Given instruction.
Transcribe the whole listing below without changing a word, but leave out every image.

____

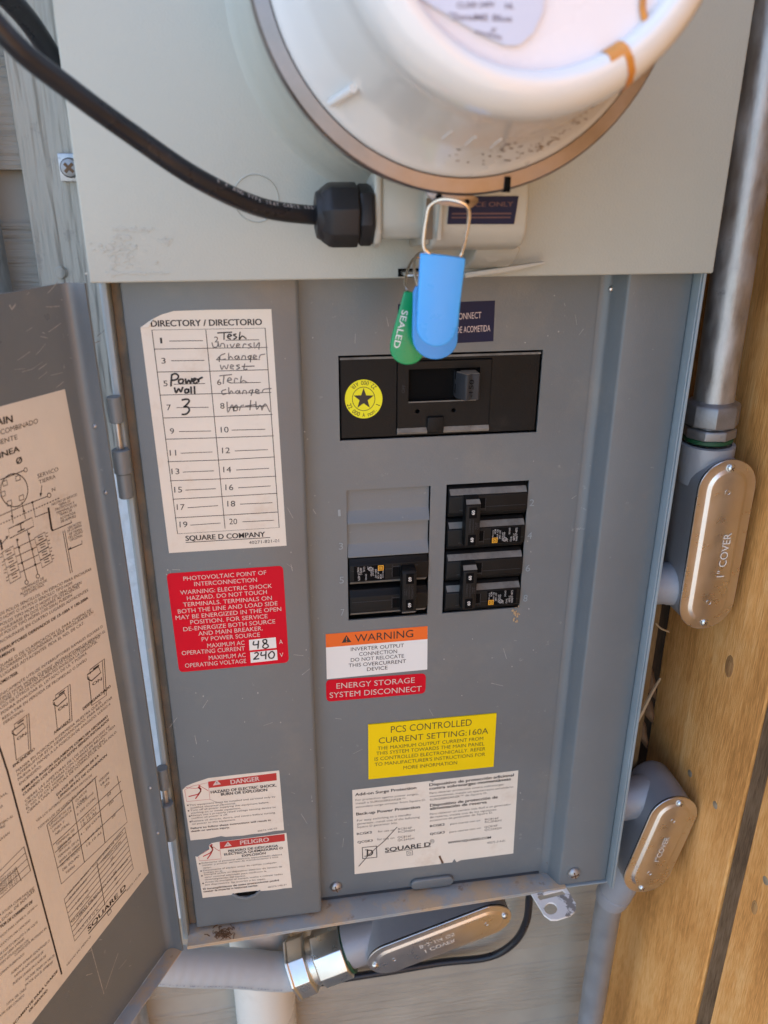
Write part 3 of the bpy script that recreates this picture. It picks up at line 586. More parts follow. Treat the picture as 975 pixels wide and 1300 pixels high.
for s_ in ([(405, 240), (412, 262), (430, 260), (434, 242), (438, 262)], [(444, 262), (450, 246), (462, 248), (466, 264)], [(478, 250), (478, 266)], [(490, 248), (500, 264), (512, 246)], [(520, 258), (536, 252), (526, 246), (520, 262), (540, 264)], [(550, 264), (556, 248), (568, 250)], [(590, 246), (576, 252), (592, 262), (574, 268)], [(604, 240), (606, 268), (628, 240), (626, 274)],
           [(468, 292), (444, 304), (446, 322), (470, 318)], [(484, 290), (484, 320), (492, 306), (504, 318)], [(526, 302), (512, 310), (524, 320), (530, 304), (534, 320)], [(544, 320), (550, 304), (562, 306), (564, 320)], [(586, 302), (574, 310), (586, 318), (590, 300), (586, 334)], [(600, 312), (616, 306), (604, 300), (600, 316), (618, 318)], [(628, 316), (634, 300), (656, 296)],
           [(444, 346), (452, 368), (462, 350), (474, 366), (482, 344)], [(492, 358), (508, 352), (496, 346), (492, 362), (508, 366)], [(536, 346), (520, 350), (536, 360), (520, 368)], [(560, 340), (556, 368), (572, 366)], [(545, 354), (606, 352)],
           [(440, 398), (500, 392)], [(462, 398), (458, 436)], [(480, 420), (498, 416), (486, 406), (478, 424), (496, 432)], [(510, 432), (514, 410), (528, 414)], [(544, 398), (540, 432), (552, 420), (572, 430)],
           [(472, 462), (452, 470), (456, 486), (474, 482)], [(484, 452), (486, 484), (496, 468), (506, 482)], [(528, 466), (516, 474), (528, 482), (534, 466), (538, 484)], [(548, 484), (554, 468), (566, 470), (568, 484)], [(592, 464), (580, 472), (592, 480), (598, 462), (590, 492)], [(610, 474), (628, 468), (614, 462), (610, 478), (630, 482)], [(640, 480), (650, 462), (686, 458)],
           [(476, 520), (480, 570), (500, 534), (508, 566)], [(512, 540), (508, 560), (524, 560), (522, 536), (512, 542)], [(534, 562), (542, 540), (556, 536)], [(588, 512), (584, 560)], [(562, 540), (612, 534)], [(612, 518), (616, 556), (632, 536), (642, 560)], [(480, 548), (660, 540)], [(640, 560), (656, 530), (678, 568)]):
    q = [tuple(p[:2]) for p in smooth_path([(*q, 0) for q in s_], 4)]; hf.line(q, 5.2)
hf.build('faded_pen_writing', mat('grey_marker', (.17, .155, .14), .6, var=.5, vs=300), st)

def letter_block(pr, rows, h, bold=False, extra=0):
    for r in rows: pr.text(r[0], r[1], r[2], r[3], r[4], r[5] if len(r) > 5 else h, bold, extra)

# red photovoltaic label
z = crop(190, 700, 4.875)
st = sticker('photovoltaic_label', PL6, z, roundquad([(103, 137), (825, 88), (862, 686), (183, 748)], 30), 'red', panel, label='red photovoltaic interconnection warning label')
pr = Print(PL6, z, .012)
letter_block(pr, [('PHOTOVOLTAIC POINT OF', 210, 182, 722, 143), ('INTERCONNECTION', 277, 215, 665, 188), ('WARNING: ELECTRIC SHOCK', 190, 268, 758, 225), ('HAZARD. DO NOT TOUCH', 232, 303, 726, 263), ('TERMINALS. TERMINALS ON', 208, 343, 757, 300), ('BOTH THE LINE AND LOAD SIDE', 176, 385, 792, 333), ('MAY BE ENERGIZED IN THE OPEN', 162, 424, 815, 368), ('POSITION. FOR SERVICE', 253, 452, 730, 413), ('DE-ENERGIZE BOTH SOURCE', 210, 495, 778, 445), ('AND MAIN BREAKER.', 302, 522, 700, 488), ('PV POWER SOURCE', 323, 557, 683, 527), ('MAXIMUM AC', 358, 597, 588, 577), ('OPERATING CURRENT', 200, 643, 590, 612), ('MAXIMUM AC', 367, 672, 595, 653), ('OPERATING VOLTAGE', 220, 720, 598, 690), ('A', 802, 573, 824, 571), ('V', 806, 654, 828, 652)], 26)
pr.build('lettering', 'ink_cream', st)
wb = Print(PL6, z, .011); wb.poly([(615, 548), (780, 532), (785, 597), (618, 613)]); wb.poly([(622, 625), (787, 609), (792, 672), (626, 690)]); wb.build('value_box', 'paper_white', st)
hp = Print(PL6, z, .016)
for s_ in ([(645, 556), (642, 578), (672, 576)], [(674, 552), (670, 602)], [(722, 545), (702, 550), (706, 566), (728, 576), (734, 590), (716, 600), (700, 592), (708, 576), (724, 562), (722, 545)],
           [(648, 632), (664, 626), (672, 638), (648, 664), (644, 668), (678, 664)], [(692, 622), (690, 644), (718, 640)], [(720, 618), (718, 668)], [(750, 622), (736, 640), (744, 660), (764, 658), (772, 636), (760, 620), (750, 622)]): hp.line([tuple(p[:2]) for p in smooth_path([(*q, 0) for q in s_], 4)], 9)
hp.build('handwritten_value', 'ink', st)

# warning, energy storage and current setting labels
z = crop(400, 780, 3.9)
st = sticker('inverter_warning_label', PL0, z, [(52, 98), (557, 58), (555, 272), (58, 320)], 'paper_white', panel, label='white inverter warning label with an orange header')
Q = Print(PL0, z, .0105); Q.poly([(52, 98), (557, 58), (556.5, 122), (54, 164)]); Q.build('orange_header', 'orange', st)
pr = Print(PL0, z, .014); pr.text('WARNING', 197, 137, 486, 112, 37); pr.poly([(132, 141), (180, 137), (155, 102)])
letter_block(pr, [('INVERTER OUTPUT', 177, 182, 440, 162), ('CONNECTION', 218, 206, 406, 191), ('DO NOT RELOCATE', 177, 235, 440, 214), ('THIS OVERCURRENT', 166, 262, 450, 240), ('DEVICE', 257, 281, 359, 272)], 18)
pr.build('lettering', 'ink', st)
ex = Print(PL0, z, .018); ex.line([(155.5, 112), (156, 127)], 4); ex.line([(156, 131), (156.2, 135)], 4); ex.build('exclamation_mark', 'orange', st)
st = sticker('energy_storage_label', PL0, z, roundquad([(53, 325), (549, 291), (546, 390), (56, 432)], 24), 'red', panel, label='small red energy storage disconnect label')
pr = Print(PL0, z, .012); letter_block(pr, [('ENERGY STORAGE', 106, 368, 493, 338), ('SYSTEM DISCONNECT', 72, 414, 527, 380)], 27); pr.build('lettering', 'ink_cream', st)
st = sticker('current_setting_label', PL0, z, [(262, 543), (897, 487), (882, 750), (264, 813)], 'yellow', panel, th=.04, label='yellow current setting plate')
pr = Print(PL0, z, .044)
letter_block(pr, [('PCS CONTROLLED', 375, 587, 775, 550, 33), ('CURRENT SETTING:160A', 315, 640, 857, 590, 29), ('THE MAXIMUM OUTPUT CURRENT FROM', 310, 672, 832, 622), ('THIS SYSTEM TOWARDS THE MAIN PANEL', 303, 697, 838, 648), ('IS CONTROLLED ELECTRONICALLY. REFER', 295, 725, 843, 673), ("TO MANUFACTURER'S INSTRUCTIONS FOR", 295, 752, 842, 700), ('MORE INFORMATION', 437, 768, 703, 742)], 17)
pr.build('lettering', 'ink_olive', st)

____

The result.
Write part 3 of the bpy script that recreates this picture. It picks up at line 586. More parts follow. Treat the picture as 975 pixels wide and 1300 pixels high.
for s_ in ([(405, 240), (412, 262), (430, 260), (434, 242), (438, 262)], [(444, 262), (450, 246), (462, 248), (466, 264)], [(478, 250), (478, 266)], [(490, 248), (500, 264), (512, 246)], [(520, 258), (536, 252), (526, 246), (520, 262), (540, 264)], [(550, 264), (556, 248), (568, 250)], [(590, 246), (576, 252), (592, 262), (574, 268)], [(604, 240), (606, 268), (628, 240), (626, 274)],
           [(468, 292), (444, 304), (446, 322), (470, 318)], [(484, 290), (484, 320), (492, 306), (504, 318)], [(526, 302), (512, 310), (524, 320), (530, 304), (534, 320)], [(544, 320), (550, 304), (562, 306), (564, 320)], [(586, 302), (574, 310), (586, 318), (590, 300), (586, 334)], [(600, 312), (616, 306), (604, 300), (600, 316), (618, 318)], [(628, 316), (634, 300), (656, 296)],
           [(444, 346), (452, 368), (462, 350), (474, 366), (482, 344)], [(492, 358), (508, 352), (496, 346), (492, 362), (508, 366)], [(536, 346), (520, 350), (536, 360), (520, 368)], [(560, 340), (556, 368), (572, 366)], [(545, 354), (606, 352)],
           [(440, 398), (500, 392)], [(462, 398), (458, 436)], [(480, 420), (498, 416), (486, 406), (478, 424), (496, 432)], [(510, 432), (514, 410), (528, 414)], [(544, 398), (540, 432), (552, 420), (572, 430)],
           [(472, 462), (452, 470), (456, 486), (474, 482)], [(484, 452), (486, 484), (496, 468), (506, 482)], [(528, 466), (516, 474), (528, 482), (534, 466), (538, 484)], [(548, 484), (554, 468), (566, 470), (568, 484)], [(592, 464), (580, 472), (592, 480), (598, 462), (590, 492)], [(610, 474), (628, 468), (614, 462), (610, 478), (630, 482)], [(640, 480), (650, 462), (686, 458)],
           [(476, 520), (480, 570), (500, 534), (508, 566)], [(512, 540), (508, 560), (524, 560), (522, 536), (512, 542)], [(534, 562), (542, 540), (556, 536)], [(588, 512), (584, 560)], [(562, 540), (612, 534)], [(612, 518), (616, 556), (632, 536), (642, 560)], [(480, 548), (660, 540)], [(640, 560), (656, 530), (678, 568)]):
    q = [tuple(p[:2]) for p in smooth_path([(*q, 0) for q in s_], 4)]; hf.line(q, 5.2)
hf.build('faded_pen_writing', mat('grey_marker', (.17, .155, .14), .6, var=.5, vs=300), st)

def letter_block(pr, rows, h, bold=False, extra=0):
    for r in rows: pr.text(r[0], r[1], r[2], r[3], r[4], r[5] if len(r) > 5 else h, bold, extra)

# red photovoltaic label
z = crop(190, 700, 4.875)
st = sticker('photovoltaic_label', PL6, z, roundquad([(103, 137), (825, 88), (862, 686), (183, 748)], 30), 'red', panel, label='red photovoltaic interconnection warning label')
pr = Print(PL6, z, .012)
letter_block(pr, [('PHOTOVOLTAIC POINT OF', 210, 182, 722, 143), ('INTERCONNECTION', 277, 215, 665, 188), ('WARNING: ELECTRIC SHOCK', 190, 268, 758, 225), ('HAZARD. DO NOT TOUCH', 232, 303, 726, 263), ('TERMINALS. TERMINALS ON', 208, 343, 757, 300), ('BOTH THE LINE AND LOAD SIDE', 176, 385, 792, 333), ('MAY BE ENERGIZED IN THE OPEN', 162, 424, 815, 368), ('POSITION. FOR SERVICE', 253, 452, 730, 413), ('DE-ENERGIZE BOTH SOURCE', 210, 495, 778, 445), ('AND MAIN BREAKER.', 302, 522, 700, 488), ('PV POWER SOURCE', 323, 557, 683, 527), ('MAXIMUM AC', 358, 597, 588, 577), ('OPERATING CURRENT', 200, 643, 590, 612), ('MAXIMUM AC', 367, 672, 595, 653), ('OPERATING VOLTAGE', 220, 720, 598, 690), ('A', 802, 573, 824, 571), ('V', 806, 654, 828, 652)], 26)
pr.build('lettering', 'ink_cream', st)
wb = Print(PL6, z, .011); wb.poly([(615, 548), (780, 532), (785, 597), (618, 613)]); wb.poly([(622, 625), (787, 609), (792, 672), (626, 690)]); wb.build('value_box', 'paper_white', st)
hp = Print(PL6, z, .016)
for s_ in ([(645, 556), (642, 578), (672, 576)], [(674, 552), (670, 602)], [(722, 545), (702, 550), (706, 566), (728, 576), (734, 590), (716, 600), (700, 592), (708, 576), (724, 562), (722, 545)],
           [(648, 632), (664, 626), (672, 638), (648, 664), (644, 668), (678, 664)], [(692, 622), (690, 644), (718, 640)], [(720, 618), (718, 668)], [(750, 622), (736, 640), (744, 660), (764, 658), (772, 636), (760, 620), (750, 622)]): hp.line([tuple(p[:2]) for p in smooth_path([(*q, 0) for q in s_], 4)], 9)
hp.build('handwritten_value', 'ink', st)

# warning, energy storage and current setting labels
z = crop(400, 780, 3.9)
st = sticker('inverter_warning_label', PL0, z, [(52, 98), (557, 58), (555, 272), (58, 320)], 'paper_white', panel, label='white inverter warning label with an orange header')
Q = Print(PL0, z, .0105); Q.poly([(52, 98), (557, 58), (556.5, 122), (54, 164)]); Q.build('orange_header', 'orange', st)
pr = Print(PL0, z, .014); pr.text('WARNING', 197, 137, 486, 112, 37); pr.poly([(132, 141), (180, 137), (155, 102)])
letter_block(pr, [('INVERTER OUTPUT', 177, 182, 440, 162), ('CONNECTION', 218, 206, 406, 191), ('DO NOT RELOCATE', 177, 235, 440, 214), ('THIS OVERCURRENT', 166, 262, 450, 240), ('DEVICE', 257, 281, 359, 272)], 18)
pr.build('lettering', 'ink', st)
ex = Print(PL0, z, .018); ex.line([(155.5, 112), (156, 127)], 4); ex.line([(156, 131), (156.2, 135)], 4); ex.build('exclamation_mark', 'orange', st)
st = sticker('energy_storage_label', PL0, z, roundquad([(53, 325), (549, 291), (546, 390), (56, 432)], 24), 'red', panel, label='small red energy storage disconnect label')
pr = Print(PL0, z, .012); letter_block(pr, [('ENERGY STORAGE', 106, 368, 493, 338), ('SYSTEM DISCONNECT', 72, 414, 527, 380)], 27); pr.build('lettering', 'ink_cream', st)
st = sticker('current_setting_label', PL0, z, [(262, 543), (897, 487), (882, 750), (264, 813)], 'yellow', panel, th=.04, label='yellow current setting plate')
pr = Print(PL0, z, .044)
letter_block(pr, [('PCS CONTROLLED', 375, 587, 775, 550, 33), ('CURRENT SETTING:160A', 315, 640, 857, 590, 29), ('THE MAXIMUM OUTPUT CURRENT FROM', 310, 672, 832, 622), ('THIS SYSTEM TOWARDS THE MAIN PANEL', 303, 697, 838, 648), ('IS CONTROLLED ELECTRONICALLY. REFER', 295, 725, 843, 673), ("TO MANUFACTURER'S INSTRUCTIONS FOR", 295, 752, 842, 700), ('MORE INFORMATION', 437, 768, 703, 742)], 17)
pr.build('lettering', 'ink_olive', st)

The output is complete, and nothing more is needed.